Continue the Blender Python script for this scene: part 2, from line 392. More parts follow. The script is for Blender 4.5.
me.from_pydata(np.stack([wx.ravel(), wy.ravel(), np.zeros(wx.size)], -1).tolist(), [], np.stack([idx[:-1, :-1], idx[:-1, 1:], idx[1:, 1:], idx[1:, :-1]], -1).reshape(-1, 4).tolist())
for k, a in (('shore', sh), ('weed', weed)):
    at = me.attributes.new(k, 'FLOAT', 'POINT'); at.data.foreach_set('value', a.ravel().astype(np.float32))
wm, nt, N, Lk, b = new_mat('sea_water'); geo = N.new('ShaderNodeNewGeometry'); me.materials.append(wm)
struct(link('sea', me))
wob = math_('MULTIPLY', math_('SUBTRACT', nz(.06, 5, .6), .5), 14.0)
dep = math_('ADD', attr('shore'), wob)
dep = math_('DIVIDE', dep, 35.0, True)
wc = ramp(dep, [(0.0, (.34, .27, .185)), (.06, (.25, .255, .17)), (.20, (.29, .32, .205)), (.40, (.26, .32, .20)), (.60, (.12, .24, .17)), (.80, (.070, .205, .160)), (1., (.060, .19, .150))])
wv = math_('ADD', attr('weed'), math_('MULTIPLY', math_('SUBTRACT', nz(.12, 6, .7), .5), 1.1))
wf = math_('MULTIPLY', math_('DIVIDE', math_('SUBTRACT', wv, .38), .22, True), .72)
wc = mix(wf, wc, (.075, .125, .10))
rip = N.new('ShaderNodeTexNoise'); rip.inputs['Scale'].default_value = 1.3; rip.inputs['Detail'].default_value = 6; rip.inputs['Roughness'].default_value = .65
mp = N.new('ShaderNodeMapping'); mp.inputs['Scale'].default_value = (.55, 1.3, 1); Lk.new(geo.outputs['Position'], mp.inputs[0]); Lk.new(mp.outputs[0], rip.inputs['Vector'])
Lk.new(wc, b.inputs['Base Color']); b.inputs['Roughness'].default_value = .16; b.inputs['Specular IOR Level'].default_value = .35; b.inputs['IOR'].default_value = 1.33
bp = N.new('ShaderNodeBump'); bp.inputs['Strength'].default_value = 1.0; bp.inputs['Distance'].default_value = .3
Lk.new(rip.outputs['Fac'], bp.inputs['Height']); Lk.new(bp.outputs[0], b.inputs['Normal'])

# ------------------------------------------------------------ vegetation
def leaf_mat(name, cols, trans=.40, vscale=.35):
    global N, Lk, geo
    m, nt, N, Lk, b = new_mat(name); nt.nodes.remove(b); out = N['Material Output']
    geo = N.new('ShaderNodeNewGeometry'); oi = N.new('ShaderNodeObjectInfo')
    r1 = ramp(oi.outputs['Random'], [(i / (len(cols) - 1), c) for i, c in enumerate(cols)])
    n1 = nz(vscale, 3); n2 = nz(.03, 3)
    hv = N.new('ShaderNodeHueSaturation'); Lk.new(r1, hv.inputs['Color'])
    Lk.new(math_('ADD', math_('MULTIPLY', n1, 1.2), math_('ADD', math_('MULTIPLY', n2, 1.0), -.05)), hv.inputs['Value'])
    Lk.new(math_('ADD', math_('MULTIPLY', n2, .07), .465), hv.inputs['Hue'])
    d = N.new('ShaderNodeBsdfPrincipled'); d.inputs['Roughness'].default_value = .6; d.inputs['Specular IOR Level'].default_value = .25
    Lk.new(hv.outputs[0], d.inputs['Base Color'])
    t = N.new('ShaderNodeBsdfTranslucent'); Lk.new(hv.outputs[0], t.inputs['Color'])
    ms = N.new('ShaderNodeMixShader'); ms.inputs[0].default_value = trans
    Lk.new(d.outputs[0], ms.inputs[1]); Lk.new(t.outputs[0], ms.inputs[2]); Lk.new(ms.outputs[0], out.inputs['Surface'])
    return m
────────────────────
■ **Exercise goal**: Set down the listing in full, keeping every word exactly as it is.

■ **Final result**:
Continue the Blender Python script for this scene: part 2, from line 392. More parts follow. The script is for Blender 4.5.
me.from_pydata(np.stack([wx.ravel(), wy.ravel(), np.zeros(wx.size)], -1).tolist(), [], np.stack([idx[:-1, :-1], idx[:-1, 1:], idx[1:, 1:], idx[1:, :-1]], -1).reshape(-1, 4).tolist())
for k, a in (('shore', sh), ('weed', weed)):
    at = me.attributes.new(k, 'FLOAT', 'POINT'); at.data.foreach_set('value', a.ravel().astype(np.float32))
wm, nt, N, Lk, b = new_mat('sea_water'); geo = N.new('ShaderNodeNewGeometry'); me.materials.append(wm)
struct(link('sea', me))
wob = math_('MULTIPLY', math_('SUBTRACT', nz(.06, 5, .6), .5), 14.0)
dep = math_('ADD', attr('shore'), wob)
dep = math_('DIVIDE', dep, 35.0, True)
wc = ramp(dep, [(0.0, (.34, .27, .185)), (.06, (.25, .255, .17)), (.20, (.29, .32, .205)), (.40, (.26, .32, .20)), (.60, (.12, .24, .17)), (.80, (.070, .205, .160)), (1., (.060, .19, .150))])
wv = math_('ADD', attr('weed'), math_('MULTIPLY', math_('SUBTRACT', nz(.12, 6, .7), .5), 1.1))
wf = math_('MULTIPLY', math_('DIVIDE', math_('SUBTRACT', wv, .38), .22, True), .72)
wc = mix(wf, wc, (.075, .125, .10))
rip = N.new('ShaderNodeTexNoise'); rip.inputs['Scale'].default_value = 1.3; rip.inputs['Detail'].default_value = 6; rip.inputs['Roughness'].default_value = .65
mp = N.new('ShaderNodeMapping'); mp.inputs['Scale'].default_value = (.55, 1.3, 1); Lk.new(geo.outputs['Position'], mp.inputs[0]); Lk.new(mp.outputs[0], rip.inputs['Vector'])
Lk.new(wc, b.inputs['Base Color']); b.inputs['Roughness'].default_value = .16; b.inputs['Specular IOR Level'].default_value = .35; b.inputs['IOR'].default_value = 1.33
bp = N.new('ShaderNodeBump'); bp.inputs['Strength'].default_value = 1.0; bp.inputs['Distance'].default_value = .3
Lk.new(rip.outputs['Fac'], bp.inputs['Height']); Lk.new(bp.outputs[0], b.inputs['Normal'])

# ------------------------------------------------------------ vegetation
def leaf_mat(name, cols, trans=.40, vscale=.35):
    global N, Lk, geo
    m, nt, N, Lk, b = new_mat(name); nt.nodes.remove(b); out = N['Material Output']
    geo = N.new('ShaderNodeNewGeometry'); oi = N.new('ShaderNodeObjectInfo')
    r1 = ramp(oi.outputs['Random'], [(i / (len(cols) - 1), c) for i, c in enumerate(cols)])
    n1 = nz(vscale, 3); n2 = nz(.03, 3)
    hv = N.new('ShaderNodeHueSaturation'); Lk.new(r1, hv.inputs['Color'])
    Lk.new(math_('ADD', math_('MULTIPLY', n1, 1.2), math_('ADD', math_('MULTIPLY', n2, 1.0), -.05)), hv.inputs['Value'])
    Lk.new(math_('ADD', math_('MULTIPLY', n2, .07), .465), hv.inputs['Hue'])
    d = N.new('ShaderNodeBsdfPrincipled'); d.inputs['Roughness'].default_value = .6; d.inputs['Specular IOR Level'].default_value = .25
    Lk.new(hv.outputs[0], d.inputs['Base Color'])
    t = N.new('ShaderNodeBsdfTranslucent'); Lk.new(hv.outputs[0], t.inputs['Color'])
    ms = N.new('ShaderNodeMixShader'); ms.inputs[0].default_value = trans
    Lk.new(d.outputs[0], ms.inputs[1]); Lk.new(t.outputs[0], ms.inputs[2]); Lk.new(ms.outputs[0], out.inputs['Surface'])
    return m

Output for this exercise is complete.